● **PROBLEM TO SOLVE**:
Give an exact copy of every line, leaving images out.

==== SOURCE MATERIAL ====

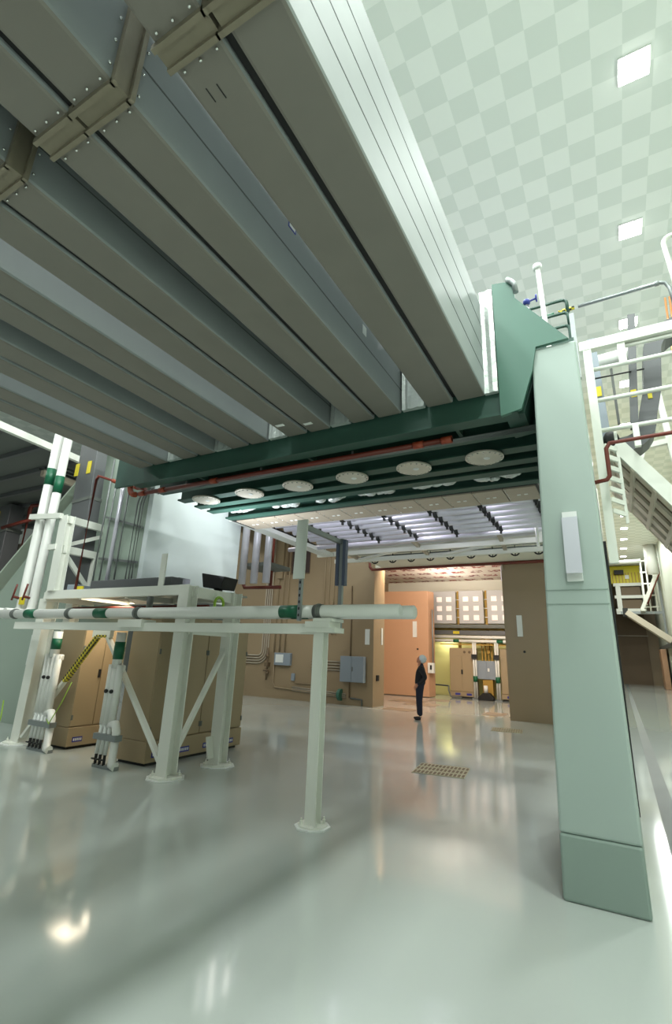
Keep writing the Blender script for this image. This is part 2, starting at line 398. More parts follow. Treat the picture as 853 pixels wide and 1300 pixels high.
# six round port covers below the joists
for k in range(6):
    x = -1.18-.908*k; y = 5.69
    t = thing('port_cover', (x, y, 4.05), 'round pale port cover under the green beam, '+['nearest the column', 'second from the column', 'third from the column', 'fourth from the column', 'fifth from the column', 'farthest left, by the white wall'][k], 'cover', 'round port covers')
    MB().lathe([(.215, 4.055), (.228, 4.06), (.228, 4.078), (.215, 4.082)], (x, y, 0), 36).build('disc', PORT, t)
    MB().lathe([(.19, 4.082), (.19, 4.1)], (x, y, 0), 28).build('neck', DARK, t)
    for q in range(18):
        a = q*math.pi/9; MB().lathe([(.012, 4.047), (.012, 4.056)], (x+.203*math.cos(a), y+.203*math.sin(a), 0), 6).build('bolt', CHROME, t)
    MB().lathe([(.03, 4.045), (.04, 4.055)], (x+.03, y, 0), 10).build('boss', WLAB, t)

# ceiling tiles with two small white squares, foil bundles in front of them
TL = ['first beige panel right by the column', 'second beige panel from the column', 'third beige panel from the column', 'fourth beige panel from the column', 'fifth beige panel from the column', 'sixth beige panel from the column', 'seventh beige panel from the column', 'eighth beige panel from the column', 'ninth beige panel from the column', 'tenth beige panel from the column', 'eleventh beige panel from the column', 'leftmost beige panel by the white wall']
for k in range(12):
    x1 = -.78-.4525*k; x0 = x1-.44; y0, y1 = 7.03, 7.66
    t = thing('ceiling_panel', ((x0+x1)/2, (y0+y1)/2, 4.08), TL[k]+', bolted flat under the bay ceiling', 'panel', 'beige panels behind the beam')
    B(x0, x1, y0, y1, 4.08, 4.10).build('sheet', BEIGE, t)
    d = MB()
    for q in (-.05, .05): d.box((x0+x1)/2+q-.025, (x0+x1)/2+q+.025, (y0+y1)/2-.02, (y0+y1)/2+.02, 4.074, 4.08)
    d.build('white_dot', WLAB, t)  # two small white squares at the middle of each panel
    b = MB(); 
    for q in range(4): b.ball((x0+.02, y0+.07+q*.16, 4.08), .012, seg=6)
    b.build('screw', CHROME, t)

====

● **RESULT OF THIS EXERCISE**:
Keep writing the Blender script for this image. This is part 2, starting at line 398. More parts follow. Treat the picture as 853 pixels wide and 1300 pixels high.
# six round port covers below the joists
for k in range(6):
    x = -1.18-.908*k; y = 5.69
    t = thing('port_cover', (x, y, 4.05), 'round pale port cover under the green beam, '+['nearest the column', 'second from the column', 'third from the column', 'fourth from the column', 'fifth from the column', 'farthest left, by the white wall'][k], 'cover', 'round port covers')
    MB().lathe([(.215, 4.055), (.228, 4.06), (.228, 4.078), (.215, 4.082)], (x, y, 0), 36).build('disc', PORT, t)
    MB().lathe([(.19, 4.082), (.19, 4.1)], (x, y, 0), 28).build('neck', DARK, t)
    for q in range(18):
        a = q*math.pi/9; MB().lathe([(.012, 4.047), (.012, 4.056)], (x+.203*math.cos(a), y+.203*math.sin(a), 0), 6).build('bolt', CHROME, t)
    MB().lathe([(.03, 4.045), (.04, 4.055)], (x+.03, y, 0), 10).build('boss', WLAB, t)

# ceiling tiles with two small white squares, foil bundles in front of them
TL = ['first beige panel right by the column', 'second beige panel from the column', 'third beige panel from the column', 'fourth beige panel from the column', 'fifth beige panel from the column', 'sixth beige panel from the column', 'seventh beige panel from the column', 'eighth beige panel from the column', 'ninth beige panel from the column', 'tenth beige panel from the column', 'eleventh beige panel from the column', 'leftmost beige panel by the white wall']
for k in range(12):
    x1 = -.78-.4525*k; x0 = x1-.44; y0, y1 = 7.03, 7.66
    t = thing('ceiling_panel', ((x0+x1)/2, (y0+y1)/2, 4.08), TL[k]+', bolted flat under the bay ceiling', 'panel', 'beige panels behind the beam')
    B(x0, x1, y0, y1, 4.08, 4.10).build('sheet', BEIGE, t)
    d = MB()
    for q in (-.05, .05): d.box((x0+x1)/2+q-.025, (x0+x1)/2+q+.025, (y0+y1)/2-.02, (y0+y1)/2+.02, 4.074, 4.08)
    d.build('white_dot', WLAB, t)  # two small white squares at the middle of each panel
    b = MB(); 
    for q in range(4): b.ball((x0+.02, y0+.07+q*.16, 4.08), .012, seg=6)
    b.build('screw', CHROME, t)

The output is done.